Europe : Une justice des mineurs en rupture avec le modèle tutélaire
Au-delà des diversités d’appréciation sur l’âge de responsabilité pénale des mineurs, les pays européens tendent pour la plupart vers une justice plus punitive que la France.
En Europe, l’âge de la responsabilité pénale, âge où le mineur peut être considéré responsable de ses actes et donc passible de sanctions pénales, varie en fonction des pays. Il est fixé par la loi à 8 ans en Écosse et en Grèce, 10 ans en Angleterre et en Suisse, 12 ans aux Pays-Bas, au Portugal et en Belgique, 14 ans en Espagne, Allemagne et Italie, 15 ans en Suède et 18 ans au Luxembourg. En Europe, la notion de majorité pénale à partir de laquelle un délinquant ne comparaît plus devant une juridiction spécialisée pour les mineurs et ne bénéficie plus d’une présomption d’atténuation de responsabilité est donc à géométrie variable.
Une majorité pénale à géométrie variable
Dans les faits, cette responsabilité répond toutefois à une interprétation évolutive selon la situation du jeune. Ainsi, au Luxembourg, selon la gravité et l’échec de précédentes mesures éducatives, le juge peut renvoyer devant le tribunal correctionnel un mineur entre 16 et 18 ans.
La tendance est d’équilibrer le binôme éducation-punition.

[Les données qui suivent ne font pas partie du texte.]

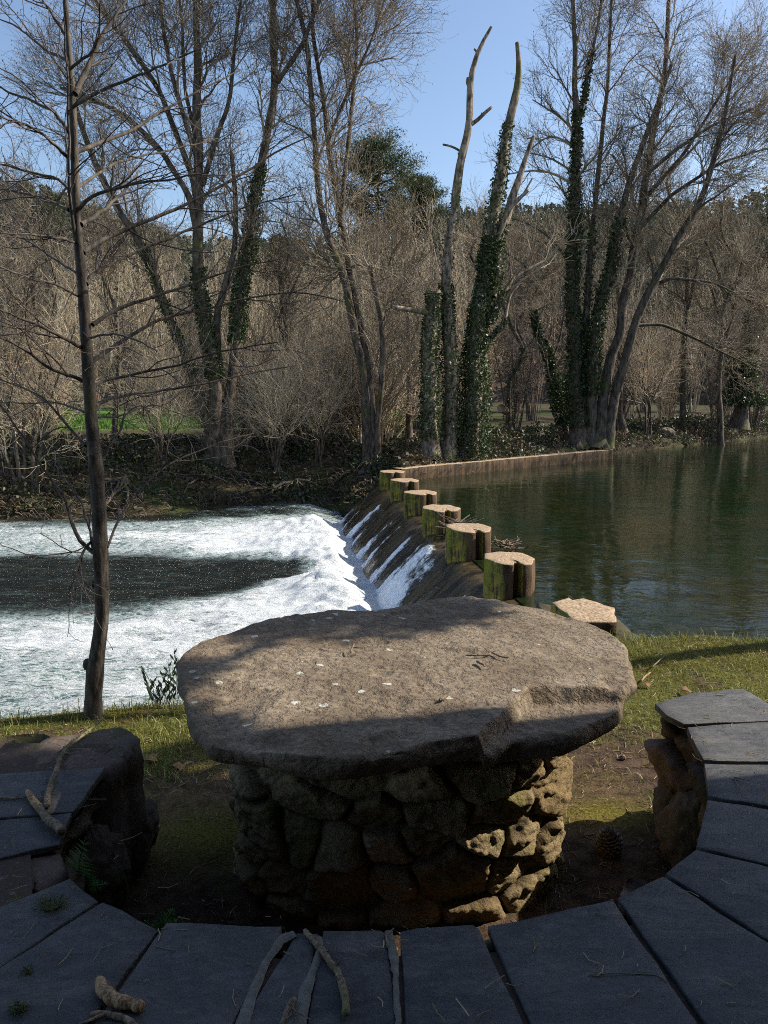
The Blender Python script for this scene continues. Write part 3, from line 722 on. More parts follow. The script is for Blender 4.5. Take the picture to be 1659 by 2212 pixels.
# flat infill under the slates
rin = ip; n = len(rin); outer = np.array([BC+1.40*np.array([math.cos(t), math.sin(t)]) for t in np.linspace(a1+2*math.pi, a0+2*math.pi if a0 < 0 else a0, n)])
oa = [math.atan2(*(q-BC)[::-1]) for q in rin]; oa = np.unwrap(oa); outer = np.array([BC+1.40*np.array([math.cos(t), math.sin(t)]) for t in oa])
V = np.stack([xyz(rin[:, 0]+(outer[:, 0]-rin[:, 0])*t, rin[:, 1]+(outer[:, 1]-rin[:, 1])*t, np.full(n, BZ-0.012)) for t in np.linspace(0, 1, 8)], 1)
mb.grid(V); mb.build("bench_wall", DARKSTONE, bench, broot, col=True)
def boulder(poly_px, z, thick, seed, name, jit=0.02, mat=DARKSTONE):
    pl = np.array([on_z(u, v, z)[:2] for u, v in poly_px]); c = pl.mean(0)
    an = np.arctan2(pl[:, 1]-c[1], pl[:, 0]-c[0]); rr = np.hypot(*(pl-c).T); o = np.argsort(an)
    t = np.linspace(-np.pi, np.pi, 160, endpoint=False); r = np.interp(t, np.concatenate([an[o]-2*np.pi, an[o], an[o]+2*np.pi]), np.tile(rr[o], 3))
    pf = [(0.01, 0), (0.2, 0), (0.4, 0), (.55, 0), (.7, -.003), (.82, -.006), (.92, -.012), (.975, -.025), (1.0, -.05)]+[(1.02-.01*q, -.05-(thick-.05)*q/14) for q in range(1, 15)]
    pf = np.array(pf); V = np.stack([xyz(c[0]+np.cos(t)*r*f, c[1]+np.sin(t)*r*f, np.full(len(t), z+dz)) for f, dz in pf], 1)
    D = np.stack([fbm(V*6, 4, seed+s) for s in (0, 7, 13)], -1); fall = sstep(0.3, 0.9, pf[:, 0])[None, :, None]
    V = V+D*np.array([jit*2, jit*2, jit])*np.maximum(fall, 0.35)+0.006*fbm(V*30, 3, seed+3)[..., None]
    m = MB(); m.grid(V, closed_u=True, attr=np.broadcast_to(np.array([0.5, 0, 0, 0.]), V.shape[:2]+(4,)))
    return m
m = boulder([(-30,1690),(35,1642),(58,1610),(112,1586),(187,1579),(280,1572),(303,1582),(306,1598),(275,1624),(235,1658),(100,1660)], 0.49, 0.5, 171, "")
m.build("end_boulder", DARKSTONE, bench, broot, col=True)
m = boulder([(-90,1890),(0,1856),(127,1829),(141,1850),(142,1890),(60,1930),(-80,1975)], 0.475, 0.45, 173, "", jit=0.016)
m.build("joint_boulder", DARKSTONE, bench, broot, col=True)
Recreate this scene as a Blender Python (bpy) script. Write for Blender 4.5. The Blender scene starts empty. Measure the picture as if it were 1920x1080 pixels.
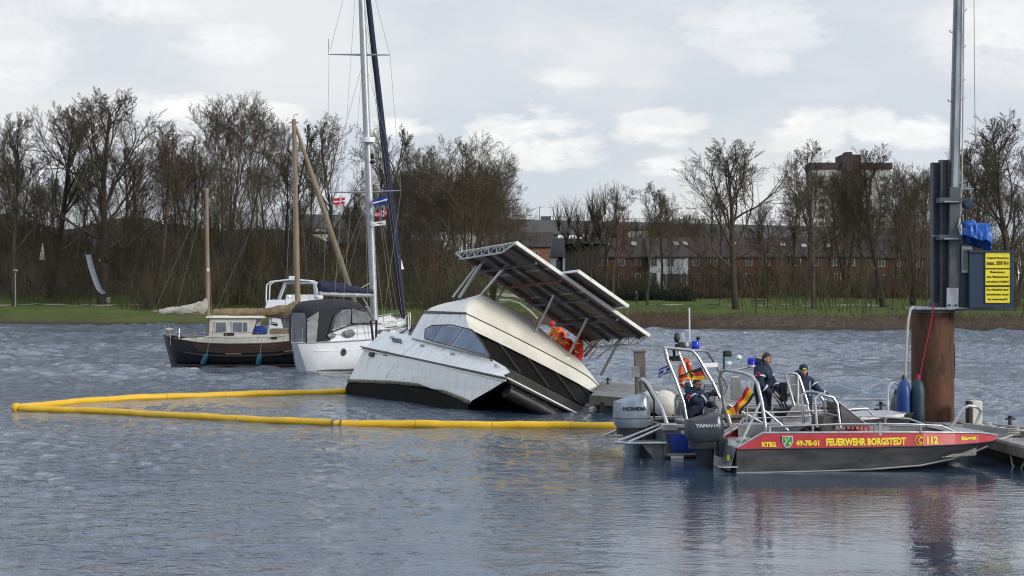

Il doit tenir compte de la personnalité du mineur (enquête sociale, expertise psychologique, passé judiciaire), mais dans les faits la gravité de l’infraction est également prise en compte et la récidive est un élément de preuve de l’échec des mesures éducatives préalables. Inversement, en Allemagne et en Italie par exemple, la responsabilité pénale d’un mineur entre 14 et 18 ans peut être écartée en raison de son « immaturité ». En Italie, en Allemagne, aux Pays-Bas ou encore en Espagne, le juge peut également appliquer le droit des mineurs à des jeunes entre 18 et 21 ans. Inversement, en Belgique ou en Grande-Bretagne notamment, la présomption d’irresponsabilité d’un mineur de 16 à 18 ans peut être écartée pour des faits jugés graves ou particulièrement sérieux.
Le retour de la privation de liberté
Cette diversité du droit pénal appliqué aux mineurs ne doit pas faire oublier qu’en Europe, les législations nationales ont privilégié au cours du 20ème siècle une justice des mineurs plus protectrice que répressive. Mais ce modèle tutélaire a été remis en cause ces dernières années. Depuis le début des années 2000 et dans un contexte de dramatisation des discours politiques autour de la délinquance des jeunes, les systèmes de justice pénale des mineurs ont été confrontés en Europe, comme ailleurs dans le monde occidental, à de profondes transformations.
Le Canada a connu une réforme importante de sa législation en 2003, la Turquie et la Roumanie en 2005, la Belgique ainsi que l’Espagne en 2006. La tendance de ces adaptations législatives est clairement aujourd’hui d’équilibrer le binôme éducation-punition en mettant l’accent sur la responsabilisation des jeunes, l’apprentissage des normes et des valeurs sociales et sur le rôle revalorisé de la privation de liberté.